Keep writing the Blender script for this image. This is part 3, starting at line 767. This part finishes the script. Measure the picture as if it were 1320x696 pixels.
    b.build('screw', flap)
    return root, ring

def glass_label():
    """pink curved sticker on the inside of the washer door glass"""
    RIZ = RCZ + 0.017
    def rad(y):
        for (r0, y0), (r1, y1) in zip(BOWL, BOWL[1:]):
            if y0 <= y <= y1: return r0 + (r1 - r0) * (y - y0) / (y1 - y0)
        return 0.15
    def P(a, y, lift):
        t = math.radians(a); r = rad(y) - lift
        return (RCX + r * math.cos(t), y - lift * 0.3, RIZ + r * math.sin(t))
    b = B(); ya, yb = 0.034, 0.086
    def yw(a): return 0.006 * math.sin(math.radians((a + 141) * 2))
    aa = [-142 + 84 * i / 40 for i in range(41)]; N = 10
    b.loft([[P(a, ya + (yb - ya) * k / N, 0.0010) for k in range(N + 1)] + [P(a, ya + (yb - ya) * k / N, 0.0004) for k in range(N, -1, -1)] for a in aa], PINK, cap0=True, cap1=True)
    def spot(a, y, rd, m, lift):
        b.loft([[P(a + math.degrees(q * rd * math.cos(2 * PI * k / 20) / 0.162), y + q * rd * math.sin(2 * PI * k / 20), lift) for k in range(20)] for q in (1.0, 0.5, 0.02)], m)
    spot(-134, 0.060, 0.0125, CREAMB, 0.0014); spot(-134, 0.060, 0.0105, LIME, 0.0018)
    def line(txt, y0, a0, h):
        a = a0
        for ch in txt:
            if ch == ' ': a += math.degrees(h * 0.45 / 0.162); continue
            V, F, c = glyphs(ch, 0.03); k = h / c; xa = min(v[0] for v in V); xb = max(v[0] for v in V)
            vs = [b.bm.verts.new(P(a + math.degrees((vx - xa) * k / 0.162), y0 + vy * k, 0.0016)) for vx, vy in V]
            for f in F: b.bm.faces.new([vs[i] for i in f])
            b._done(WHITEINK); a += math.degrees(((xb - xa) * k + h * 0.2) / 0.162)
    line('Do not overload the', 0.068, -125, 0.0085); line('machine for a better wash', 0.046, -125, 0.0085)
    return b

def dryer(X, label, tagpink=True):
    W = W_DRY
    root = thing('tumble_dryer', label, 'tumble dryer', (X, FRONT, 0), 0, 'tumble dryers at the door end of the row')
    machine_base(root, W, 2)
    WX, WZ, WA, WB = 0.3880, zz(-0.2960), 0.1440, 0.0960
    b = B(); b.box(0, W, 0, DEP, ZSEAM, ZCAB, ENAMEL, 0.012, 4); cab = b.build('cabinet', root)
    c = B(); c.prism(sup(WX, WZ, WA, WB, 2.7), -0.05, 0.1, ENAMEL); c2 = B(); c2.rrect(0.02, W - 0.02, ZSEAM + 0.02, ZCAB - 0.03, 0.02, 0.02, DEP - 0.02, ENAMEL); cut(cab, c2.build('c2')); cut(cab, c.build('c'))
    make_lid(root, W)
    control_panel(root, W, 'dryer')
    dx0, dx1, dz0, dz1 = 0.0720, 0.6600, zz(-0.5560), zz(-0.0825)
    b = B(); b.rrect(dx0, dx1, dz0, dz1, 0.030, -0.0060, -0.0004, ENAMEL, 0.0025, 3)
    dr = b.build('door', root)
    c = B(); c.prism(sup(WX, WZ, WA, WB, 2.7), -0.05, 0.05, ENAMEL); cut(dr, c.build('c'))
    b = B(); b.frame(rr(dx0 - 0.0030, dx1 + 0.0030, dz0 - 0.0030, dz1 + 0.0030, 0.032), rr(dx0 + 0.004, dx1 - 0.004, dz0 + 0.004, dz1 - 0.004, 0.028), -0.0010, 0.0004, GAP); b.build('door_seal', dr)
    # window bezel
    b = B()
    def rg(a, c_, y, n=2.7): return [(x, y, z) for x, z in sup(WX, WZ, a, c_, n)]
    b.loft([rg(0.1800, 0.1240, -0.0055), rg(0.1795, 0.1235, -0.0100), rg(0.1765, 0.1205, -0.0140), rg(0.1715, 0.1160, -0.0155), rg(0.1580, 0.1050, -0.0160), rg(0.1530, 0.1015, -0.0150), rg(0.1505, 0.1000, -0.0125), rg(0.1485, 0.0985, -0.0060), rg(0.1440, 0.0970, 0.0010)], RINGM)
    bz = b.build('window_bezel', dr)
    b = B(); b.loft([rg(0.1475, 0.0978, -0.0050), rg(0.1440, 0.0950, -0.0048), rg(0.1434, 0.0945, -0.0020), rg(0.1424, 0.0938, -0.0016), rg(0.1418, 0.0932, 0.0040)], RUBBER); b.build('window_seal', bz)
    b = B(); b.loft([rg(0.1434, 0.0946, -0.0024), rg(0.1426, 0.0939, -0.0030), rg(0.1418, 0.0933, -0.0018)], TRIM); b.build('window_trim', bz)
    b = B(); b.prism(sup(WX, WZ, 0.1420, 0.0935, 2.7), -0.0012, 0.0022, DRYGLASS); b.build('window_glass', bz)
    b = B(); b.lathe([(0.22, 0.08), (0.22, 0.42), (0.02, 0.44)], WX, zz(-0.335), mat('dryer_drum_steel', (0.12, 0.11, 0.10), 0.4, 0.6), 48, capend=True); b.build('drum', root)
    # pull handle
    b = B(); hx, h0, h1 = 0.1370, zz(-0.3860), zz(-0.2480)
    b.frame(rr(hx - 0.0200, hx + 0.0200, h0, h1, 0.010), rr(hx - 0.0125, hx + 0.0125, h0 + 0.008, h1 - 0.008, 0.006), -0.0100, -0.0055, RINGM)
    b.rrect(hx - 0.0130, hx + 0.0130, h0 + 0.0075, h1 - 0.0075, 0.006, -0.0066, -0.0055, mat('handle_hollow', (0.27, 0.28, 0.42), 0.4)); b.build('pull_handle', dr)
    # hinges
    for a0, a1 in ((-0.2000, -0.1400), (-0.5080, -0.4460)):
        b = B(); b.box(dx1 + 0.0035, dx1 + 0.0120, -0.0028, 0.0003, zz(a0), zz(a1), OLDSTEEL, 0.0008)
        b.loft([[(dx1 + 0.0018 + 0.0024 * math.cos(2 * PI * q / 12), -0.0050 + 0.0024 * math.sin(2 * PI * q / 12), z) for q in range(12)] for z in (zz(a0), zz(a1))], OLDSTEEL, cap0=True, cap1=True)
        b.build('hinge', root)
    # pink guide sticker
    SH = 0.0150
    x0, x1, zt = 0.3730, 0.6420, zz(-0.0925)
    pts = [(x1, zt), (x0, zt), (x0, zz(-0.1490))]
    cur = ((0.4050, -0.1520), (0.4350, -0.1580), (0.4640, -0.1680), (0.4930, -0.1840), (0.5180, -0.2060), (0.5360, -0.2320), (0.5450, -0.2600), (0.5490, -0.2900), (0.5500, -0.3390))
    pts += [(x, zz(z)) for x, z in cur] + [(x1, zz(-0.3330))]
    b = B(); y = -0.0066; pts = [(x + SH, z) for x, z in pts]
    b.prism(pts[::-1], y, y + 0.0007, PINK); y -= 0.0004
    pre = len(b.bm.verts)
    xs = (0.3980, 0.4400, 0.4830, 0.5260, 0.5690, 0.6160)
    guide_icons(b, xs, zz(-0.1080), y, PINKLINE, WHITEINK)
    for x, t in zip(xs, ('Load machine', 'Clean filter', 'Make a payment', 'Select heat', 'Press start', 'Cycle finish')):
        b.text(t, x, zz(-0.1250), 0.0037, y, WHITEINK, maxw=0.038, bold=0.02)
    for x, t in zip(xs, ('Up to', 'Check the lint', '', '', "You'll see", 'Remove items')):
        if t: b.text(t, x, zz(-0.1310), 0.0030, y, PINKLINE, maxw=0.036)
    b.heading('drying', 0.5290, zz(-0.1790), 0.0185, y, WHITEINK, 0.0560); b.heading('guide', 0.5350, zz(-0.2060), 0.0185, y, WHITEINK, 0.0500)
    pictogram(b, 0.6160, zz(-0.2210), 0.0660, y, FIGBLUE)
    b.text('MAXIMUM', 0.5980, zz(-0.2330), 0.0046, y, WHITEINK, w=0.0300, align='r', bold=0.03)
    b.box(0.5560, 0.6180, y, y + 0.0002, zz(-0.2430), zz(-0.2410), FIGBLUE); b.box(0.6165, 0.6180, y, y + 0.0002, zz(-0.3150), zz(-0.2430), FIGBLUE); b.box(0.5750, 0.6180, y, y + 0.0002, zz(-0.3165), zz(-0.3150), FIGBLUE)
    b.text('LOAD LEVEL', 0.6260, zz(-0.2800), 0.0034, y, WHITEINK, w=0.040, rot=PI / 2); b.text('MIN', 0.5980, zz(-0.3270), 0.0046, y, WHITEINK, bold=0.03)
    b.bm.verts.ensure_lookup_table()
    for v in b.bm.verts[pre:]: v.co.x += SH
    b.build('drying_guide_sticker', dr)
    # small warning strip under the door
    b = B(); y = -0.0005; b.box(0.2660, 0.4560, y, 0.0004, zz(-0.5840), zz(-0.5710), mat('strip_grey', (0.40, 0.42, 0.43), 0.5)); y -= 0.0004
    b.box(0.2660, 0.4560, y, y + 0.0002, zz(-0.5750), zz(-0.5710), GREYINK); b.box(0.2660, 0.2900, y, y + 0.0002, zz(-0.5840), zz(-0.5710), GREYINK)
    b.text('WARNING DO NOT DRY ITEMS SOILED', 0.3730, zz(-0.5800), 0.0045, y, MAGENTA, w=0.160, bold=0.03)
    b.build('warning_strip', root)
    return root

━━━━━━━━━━

▶ TASK STATEMENT
Beginning at the first line above, repeat exactly until the line containing "return root, ring", which is included.

▶ TASK OUTPUT
Keep writing the Blender script for this image. This is part 3, starting at line 767. This part finishes the script. Measure the picture as if it were 1320x696 pixels.
    b.build('screw', flap)
    return root, ring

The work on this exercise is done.